Annie Allen
Writing in mid-20th century America, Gwendolyn Brooks (1917–2000) was uniquely placed to voice positions critical of the status quo. A prodigy whose poems were published in magazines and journals while still a teenager, her first collection, A Street in Bronzeville (1945), described Black life in Chicago. The book received glowing reviews and earned Brooks a Guggenheim Fellowship, while Black literary luminaries such as Langston Hughes (1901–1967) and Richard Wright (1908 –1960) praised and championed her work. A Street in Bronzeville was forthright in its descriptions of poverty and prejudice in Chicago; Annie Allen synthesizes these experiences into a single character whose coming- of- age story is told against the tumultuous backdrop of the 1930s and 1940s. It was impossible not to face the trauma of World War II as a writer of the period; as a Black woman, it was likewise impossible to not confront the specific social traumas of race and sex in America.

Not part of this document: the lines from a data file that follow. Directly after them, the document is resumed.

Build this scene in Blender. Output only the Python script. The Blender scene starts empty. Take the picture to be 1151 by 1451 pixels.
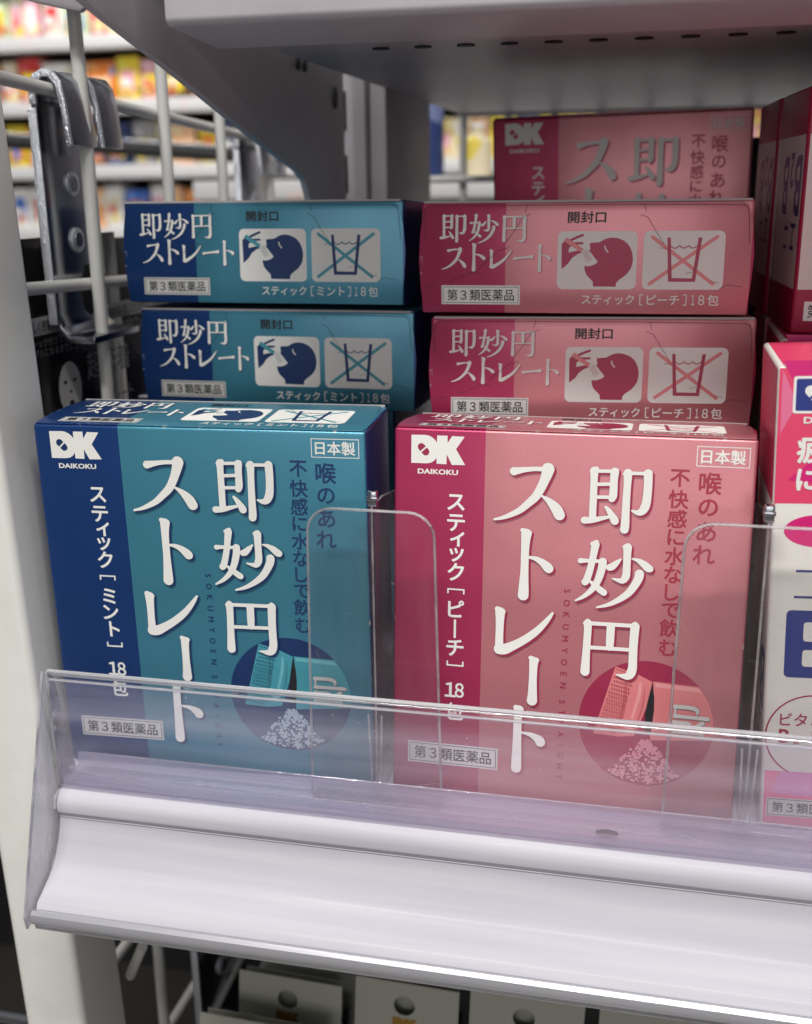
import bpy, bmesh, math, random
from mathutils import Matrix, Vector
from mathutils.geometry import tessellate_polygon
S = 0.001            # all coordinates below are millimetres
sc = bpy.context.scene
COL = sc.collection
rnd = random.Random(7)

# ------------------------------------------------------------------ camera
def cam_axes(yaw, pitch, roll):
    cy, sy, cp, sp = math.cos(yaw), math.sin(yaw), math.cos(pitch), math.sin(pitch)
    f = Vector((-sy*cp, cy*cp, -sp)); r = Vector((cy, sy, 0)); u = r.cross(f)
    c, s = math.cos(roll), math.sin(roll)
    return c*r + s*u, -s*r + c*u, f
R_, U_, F_ = cam_axes(0.221944, 0.287140, -0.012849)
cd = bpy.data.cameras.new('camera'); cam = bpy.data.objects.new('camera', cd); COL.objects.link(cam)
M = Matrix((R_, U_, -F_)).transposed().to_4x4(); M.translation = Vector((63.93, -265.52, 159.13))*S
cam.matrix_world = M
cd.sensor_fit = 'VERTICAL'; cd.sensor_height = 24; cd.lens = 24*1559.94/1451
cd.clip_start = 0.01; cd.clip_end = 50
cd.dof.use_dof = True; cd.dof.focus_distance = 0.285; cd.dof.aperture_fstop = cd.lens/2.8
sc.camera = cam

# ------------------------------------------------------------------ world, lamps, exposure
w = bpy.data.worlds.new('World'); sc.world = w; w.use_nodes = True
wb = w.node_tree.nodes['Background']; wb.inputs[0].default_value = (0.93, 0.95, 1.0, 1); wb.inputs[1].default_value = 0.14
def area(name, loc, target, sx, sy, power, col=(1, 0.97, 0.93)):
    l = bpy.data.lights.new(name, 'AREA'); l.shape = 'RECTANGLE'; l.size = sx; l.size_y = sy; l.energy = power; l.color = col
    o = bpy.data.objects.new(name, l); COL.objects.link(o); o.location = loc
    o.rotation_euler = (Vector(target)-Vector(loc)).to_track_quat('-Z', 'Y').to_euler(); return o
area('ceiling_lamp_near', (0.1, -0.86, 1.66), (0, 0, 0.05), 1.4, 0.12, 49.0)
area('aisle_front_fill', (0.2, -2.3, 0.42), (0, 0, 0.12), 1.6, 0.8, 10.0, (1, 0.97, 0.96))  # added soft fill standing in for the bright shelving and floor opposite
area('far_shelving_fill', (-0.9, 1.55, 1.3), (-0.9, 2.2, 0.2), 1.6, 0.2, 26.0)  # area lamp added to brighten the shelving across the aisle
sc.view_settings.view_transform = 'Standard'; sc.view_settings.look = 'None'
sc.view_settings.exposure = 0.0; sc.view_settings.gamma = 1.0
sc.cycles.use_denoising = True
sc.cycles.max_bounces = 14; sc.cycles.transparent_max_bounces = 24
sc.cycles.sample_clamp_indirect = 4.0

# ------------------------------------------------------------------ traced lettering, millimetres on the box face
GLYPH =  {'su':[[(31.29,90.17,1.08),(32.0,90.3,0.93),(34.01,90.68,0.68),(36.22,90.96,0.58),(38.63,91.04,0.57)],[(39.83,91.07,1.6),(39.56,89.8,1.39),(38.92,87.89,1.19),(37.98,85.74,1.13),(36.83,83.79,1.08),(35.06,82.02,0.95),(33.08,80.24,0.83),(30.87,78.97,0.67),(28.64,78.01,0.48),(26.6,77.5,0.29)],[(38.43,84.17,0.25),(39.65,83.47,0.58),(41.09,82.26,1.03),(42.34,80.83,1.36),(43.08,79.48,1.36)]],'to':[[(33.93,75.03,0.63),(35.48,74.41,0.79)],[(34.87,74.17,1.34),(34.75,72.66,1.17),(34.67,70.51,1.05),(34.64,67.7,1.01),(34.65,65.11,1.01),(34.6,61.85,1.16),(34.56,59.46,1.31),(34.5,57.89,1.39)],[(35.45,68.07,0.29),(37.29,67.84,0.59),(38.93,67.07,0.88),(40.18,66.06,1.17),(40.84,65.41,1.21)]],'re':[[(28.0,53.71,0.77),(29.16,53.08,0.9)],[(28.64,52.98,1.28),(28.65,51.1,1.11),(28.64,48.9,1.03),(28.6,46.02,1.03),(28.63,43.35,1.12)],[(28.68,42.91,1.46),(30.14,43.02,1.42),(32.19,44.06,1.2),(34.63,45.57,1.07),(36.85,47.27,1.02),(38.65,48.94,0.91),(40.23,50.8,0.74),(41.4,52.4,0.55),(42.22,53.65,0.31)]],'bar':[[(36.96,41.17,0.6),(38.48,40.61,0.72)],[(37.77,40.33,1.17),(37.72,38.51,1.07),(37.7,36.29,1.03),(37.69,33.84,1.07),(37.7,31.17,1.2),(37.63,29.45,1.37)]],'to2':[[(33.47,27.2,0.69),(34.73,26.71,0.86)],[(34.22,26.55,1.3),(34.11,24.97,1.08),(34.03,21.81,1.09),(34.03,17.73,1.13),(34.02,14.33,1.24),(34.01,10.91,1.36),(33.98,10.11,1.36)],[(34.91,20.31,0.26),(37.0,20.06,0.54),(38.47,19.53,0.86),(39.74,18.75,1.21),(40.17,18.07,1.29)]],'soku':[[(50.56,91.07,0.4),(51.81,91.65,0.64)],[(51.3,91.22,1.01),(51.31,89.14,0.89),(51.32,84.96,0.89),(51.31,80.77,0.89),(51.33,79.3,0.89)],[(51.92,91.14,0.44),(55.62,91.25,0.44)],[(56.3,91.17,1.04),(56.18,89.3,0.96),(56.18,86.81,0.96),(56.14,85.14,0.97),(55.88,84.3,0.85)],[(56.19,91.68,0.48),(56.87,91.6,0.4)],[(52.04,87.81,0.44),(55.55,88.03,0.44)],[(51.96,84.57,0.45),(55.48,84.7,0.44)],[(49.32,78.54,0.9),(51.19,78.66,0.77),(53.34,79.17,0.57),(55.47,79.73,0.36),(56.05,79.92,0.24)],[(54.5,82.16,0.36),(55.21,81.35,0.61),(56.04,80.13,0.85),(56.66,79.11,1.01),(56.83,78.74,1.01)],[(59.5,90.96,1.08),(59.5,88.38,0.92),(59.43,85.26,0.92),(59.4,81.1,0.96),(59.39,77.97,1.05),(59.28,76.67,1.05)],[(58.64,90.73,0.4),(59.48,91.47,0.6)],[(59.88,90.97,0.44),(63.72,91.03,0.44)],[(64.38,91.11,1.07),(64.49,88.55,1.03),(64.43,85.45,1.03),(64.22,83.37,1.08),(63.71,82.0,1.04),(62.97,81.29,0.88),(62.01,81.21,0.6),(60.93,81.58,0.24)],[(64.36,91.63,0.55),(65.15,91.08,0.36)]],'myo':[[(51.51,72.54,0.49),(52.57,73.02,0.61)],[(52.36,72.48,1.02),(52.1,70.77,0.92),(51.75,68.42,0.86),(51.25,65.84,0.86),(50.55,63.24,0.91),(50.13,62.53,0.91)],[(48.79,68.01,0.7),(49.98,68.11,0.53),(51.96,68.11,0.45),(54.32,68.24,0.45)],[(54.33,68.13,1.02),(54.19,66.42,0.98),(53.68,64.27,0.94),(52.96,62.31,0.86),(51.64,60.3,0.7),(49.91,58.69,0.52),(47.95,57.5,0.25)],[(51.25,62.85,0.25),(52.37,62.06,0.62),(53.8,60.86,0.82),(54.92,60.07,0.86)],[(59.45,72.3,0.44),(60.41,72.77,0.52)],[(60.28,72.13,1.09),(60.3,70.56,0.97),(60.31,67.82,0.93),(60.31,65.49,0.97),(60.06,64.31,0.98),(59.41,63.49,0.77),(58.23,63.57,0.49),(56.94,63.9,0.2)],[(58.74,69.04,0.24),(57.86,68.11,0.65),(56.73,66.99,0.9),(56.05,66.74,0.86)],[(61.56,69.31,0.2),(62.89,69.01,0.52),(64.27,68.24,0.85),(65.47,67.25,1.01),(65.93,67.0,0.92)],[(63.51,65.56,1.13),(63.36,64.4,1.09),(62.56,62.66,1.01),(61.28,60.67,0.94),(59.58,59.08,0.82),(57.28,57.55,0.61),(55.34,56.67,0.45),(53.42,56.12,0.25)]],'en':[[(50.55,51.64,0.5),(51.23,52.12,0.75)],[(51.25,51.69,1.04),(51.32,49.64,0.96),(51.23,46.38,0.96),(51.14,43.11,1.0),(51.06,39.83,1.13),(51.04,38.66,1.17)],[(51.84,51.73,0.52),(62.41,51.88,0.51)],[(57.08,51.34,1.03),(57.05,47.89,1.03),(57.03,45.72,0.95)],[(51.87,45.3,0.5),(62.47,45.48,0.49)],[(63.1,51.75,1.14),(63.0,49.39,1.1),(62.93,46.16,1.07),(62.96,42.93,1.07),(62.96,40.56,1.11),(62.53,39.01,1.15),(61.77,38.34,0.95),(60.58,38.31,0.58),(59.11,38.6,0.21)],[(63.07,52.39,0.61),(63.74,51.84,0.41)]]}

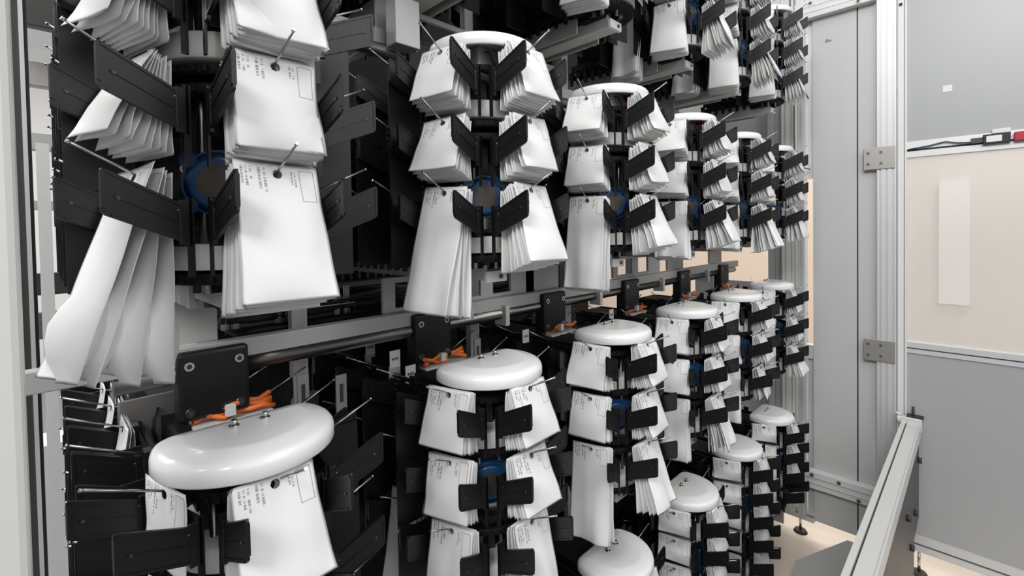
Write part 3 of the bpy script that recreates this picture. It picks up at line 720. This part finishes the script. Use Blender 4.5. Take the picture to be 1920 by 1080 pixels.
# label brackets and white tags
def text_tag(x, y, z, s, lab):
    t = empty('marker_tag', (x, y, zz(z))); tag(t, lab, 'marker tag', 'white marker tags')
    MB().box(-0.002, 0.0, -0.015*s, 0.015*s, -0.022*s, 0.022*s, 'label', bev=0.0005).build('tag_plate', t)
    b = MB()
    for q in range(4): b.box(0.0002, 0.0006, (-0.009+q*0.005)*s, (-0.006+q*0.005)*s, (-0.003)*s, (0.004)*s, 'ink')
    b.build('tag_print', t)
    MB().box(-0.006, -0.002, -0.016*s, 0.016*s, -0.10*s, -0.018*s, 'sheet').build('tag_holder', t)
text_tag(-0.24, 0.632, -0.325, 1, 'white marker tag on a bracket, middle one left of second tower cap')
text_tag(-0.20, 0.652, -0.360, 1, 'white marker tag right against the bearing block of the second tower')
text_tag(-0.42, 0.66, -0.33, .95, 'white marker tag deepest in the gap between first and second towers')
text_tag(-0.22, 1.10, -0.345, 1, 'white marker tag on a bracket left of the third tower cap')
text_tag(-0.22, 1.60, -0.345, 1, 'white marker tag on a bracket left of the fourth tower cap')
# slotted metal brackets standing behind first and second cap
for (x, y, z0, z1, lab) in ((-0.20, 0.385, -0.40, -0.30, 'slotted steel bracket behind the first lower cap, left one'), (-0.17, 0.455, -0.40, -0.31, 'slotted steel bracket behind the first lower cap, right one'), (-0.20, 0.875, -0.42, -0.31, 'slotted steel bracket behind the second lower cap')):
    t = MB().box(-0.002, 0.002, -0.012, 0.012, z0, z1, 'hinge').box(0.002, 0.0025, -0.004, 0.004, z0+0.03, z1-0.02, 'ink').build('slotted_bracket', None, (x, y, H)); tag(t, lab, 'bracket')
# deep interior of the machine: rear panels, conveyor trays, cables, tubes
def rear(name, y0, y1, z0, z1, lab):
    o = MB().box(-1.36, -1.34, y0, y1, zz(z0), zz(z1), 'blackflat').build(name); tag(o, lab, 'panel'); return o
rear('rear_panel', 0.42, 3.0, 0.02, 1.7, 'black rear panel behind the upper half of the towers')
rear('rear_panel', 0.42, 1.45, -1.8, 0.02, 'black rear panel behind the lower half of the near towers')
rear('rear_panel', 1.45, 3.0, -1.8, -0.20, 'black rear panel behind the lower half of the far towers')
tag(MB().box(-1.30, -0.42, 0.32, 1.55, zz(-0.245), zz(-0.235), 'blackflat').build('cable_tray'), 'dark tray full of cables between the middle and lower tiers', 'tray')
for k, (x, y0, y1, z, r, m) in enumerate(((-0.50, 0.30, 1.4, -0.215, 0.010, 'ink'), (-0.55, 0.33, 1.4, -0.20, 0.008, 'clutter'), (-0.62, 0.30, 1.42, -0.205, 0.012, 'clutter'), (-0.70, 0.3, 1.4, -0.20, 0.014, 'ink'), (-0.80, 0.3, 1.4, -0.19, 0.02, 'clutter'), (-0.46, 0.28, 1.0, -0.19, 0.004, 'darkgrey'), (-0.90, 0.3, 1.4, -0.17, 0.018, 'darkgrey'))):
    rr = random.Random(k); n = 14
    pts = [(x+rr.uniform(-.02, .02), y0+(y1-y0)*q/n, zz(z+rr.uniform(-.008, .012))) for q in range(n+1)]
    tag(MB().tube(pts, r, m, 8).build('cable_bundle'), ['thick black cable nearest the sill, in the tray', 'thin grey cable in the tray behind the sill', 'grey hose lying in the tray centre', 'thick black hose lying in the tray centre', 'wide dark hose in the deep half of the tray', 'thin hose on top of the tray cables', 'dark grey hose deepest in the tray'][k], 'cable', 'cables in the tray')
for y in (0.315, 0.338, 0.440, 0.468, 0.496, 0.60, 0.63):
    x = -0.50
    tag(MB().cyl((x, y, zz(-0.235)), (x, y, zz(-0.20)), 0.009, 'alu_w', 12).cyl((x, y, zz(-0.20)), (x, y, zz(-0.195)), 0.011, 'ink', 12).cyl((x, y, zz(-0.195)), (x, y, zz(-0.155)), 0.009, 'alu_w', 12).build('fitting'), 'short white tube fitting standing in the cable tray', 'fitting', 'row of white fittings in the tray')
tag(MB().box(-0.58, -0.54, 0.42, 1.55, zz(-0.115), zz(-0.07), 'sheet', bev=0.002).box(-0.539, -0.538, 0.44, 1.5, zz(-0.085), zz(-0.08), 'darkgrey').build('perforated_beam'), 'grey perforated beam deep between the first and third towers', 'beam')
t = MB()
for k in range(16): t.cyl((-0.66, 0.62+0.03*k, zz(-0.155)), (-0.66, 0.62+0.03*k, zz(-0.125)), 0.010, 'ink', 10).cyl((-0.66, 0.62+0.03*k, zz(-0.125)), (-0.66, 0.62+0.03*k, zz(-0.12)), 0.008, 'hinge', 10)
t.box(-0.69, -0.63, 0.58, 1.12, zz(-0.16), zz(-0.155), 'darkgrey'); tag(t.build('connector_strip'), 'strip of dark round connectors under the perforated beam', 'connector strip')
for k, (xa, ya, yb, z) in enumerate(((-0.43, 0.30, 0.62, -0.196), (-0.47, 0.45, 0.62, -0.185))):
    tag(MB().tube([(xa, ya, zz(-0.236)), (xa, ya, zz(z)), (xa, yb, zz(z)), (xa, yb, zz(-0.236))], 0.0022, 'pin', 8).build('wire_guard'), ['long bent wire guard over the tray hoses, nearest the sill', 'short bent wire guard over the tray hoses, farther back'][k], 'wire guard')
tag(MB().box(-0.78, -0.74, 0.30, 1.10, zz(-0.19), zz(-0.13), 'sheet', bev=0.002).box(-0.76, -0.70, 0.62, 0.98, zz(-0.225), zz(-0.20), 'hinge', bev=0.002).build('channel'), 'grey metal channel lying along the back of the cable tray', 'channel')
# white box and black plate high between first and second towers
tag(MB().box(-0.195, -0.150, 0.60, 0.668, zz(0.445), zz(0.56), 'alu_w', bev=0.003).build('junction_box'), 'plain white junction box high between the first and second towers', 'box')
# small black sensor block by the first frame plate
t = empty('sensor_block', (-0.20, 0.225, zz(-0.125))); tag(t, 'small black sensor block beside the grey plate under the first tower', 'sensor')
MB().box(-0.02, 0.02, 0.0, 0.07, -0.012, 0.012, 'black', bev=0.002).build('sensor_body', t); MB().cyl((0.0, -0.014, 0.0), (0.0, 0.0, 0.0), 0.010, 'darkgrey', 12).build('sensor_lens', t)
# frosted plate low left of the first lower cap
tag(MB().box(-0.345, -0.340, 0.095, 0.185, zz(-0.43), zz(-0.315), 'hinge', bev=0.002).tube([(-0.337, 0.155, zz(-0.34)), (-0.333, 0.148, zz(-0.36)), (-0.333, 0.146, zz(-0.385)), (-0.337, 0.152, zz(-0.41))], 0.003, 'ink', 6).build('cover_plate'), 'rounded grey cover plate with a slot left of the first bearing block', 'plate')
# base cabinet of the machine
tag(MB().box(-1.33, -0.06, 0.10, 2.98, 0.10, 0.16, 'sheet', bev=0.004).build('machine_base'), 'grey machine base plinth beneath the bottom tier of towers', 'base')
tag(MB().box(-0.30, 0.02, 2.99, 3.01, 0.12, zz(-1.18), 'sheet', bev=0.002).build('base_end_sheet'), 'grey end sheet beside the bottom tier of the farthest tower', 'sheet')
# ------------------------------------------------------------------ hall seen at the left edge
for (x, y0, y1, z0, z1, m, nm, lab, cat) in (
    (-1.9, -0.15, 0.14, 0.36, 0.43, 'sheet', 'hall_beam', 'grey beam crossing the gap at the upper left edge', 'beam'),
    (-1.7, -0.12, 0.14, 0.80, 1.05, 'darkgrey', 'conveyor_beam', 'dark ribbed conveyor beam at the top left edge', 'beam'),
    (-1.9, -0.15, 0.16, 0.62, 0.72, 'hinge', 'conveyor_beam', 'brown grey conveyor beam below the top left one', 'beam'),
    (-2.2, -0.15, 0.3, -0.16, -0.26, 'ink', 'hall_shelf', 'black shelf edge seen left of the bulging pouch', 'shelf'),
    (-2.2, -0.15, 0.3, -0.46, -0.34, 'clutter', 'hall_shelf', 'dark machine shelf lower left of the bulging pouch', 'shelf'),
    (-2.0, -0.15, 0.2, 0.12, 0.16, 'sheet', 'hall_beam', 'thin grey beam at mid height in the left gap', 'beam')):
    tag(MB().box(x-0.05, x, y0, y1, zz(min(z0, z1)), zz(max(z0, z1)), m, bev=0.003).build(nm), lab, cat)
tag(MB().box(-1.25, -1.2, -0.045, -0.012, 0, 3.2, 'darkgrey').box(-1.2, -1.19, -0.03, -0.02, 0, 3.2, 'alu').build('hall_upright'), 'dark metal upright just right of the white door post', 'upright')
tag(MB().box(-1.62, -1.56, -0.005, 0.03, 0, zz(0.34), 'alu_w').build('hall_upright'), 'pale upright in the left gap behind the first tower', 'upright')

Annie Allen was Brooks’s second volume of poetry, the centerpiece of which is a 43-stanza poem called “The Anniad.” The Greek suffix appended to the titular character’s name emphasizes the heroic characteristics of Annie, placing her racial and gendered experiences in mid -20th century America as struggles not unlike those of the Greek heroes in The Iliad and The Aeneid. Annie’s story begins with that of her birth, and continues through girlhood into young womanhood. She confronts racial prejudice, sexism, and loss. A sense of profound alienation within and without oneself makes Annie’s coming of age simultaneously a universal—what young woman hasn’t felt this way?— and specific to the Black experience of the 1940s. What is a home where you can return from war but not drink from a public water fountain?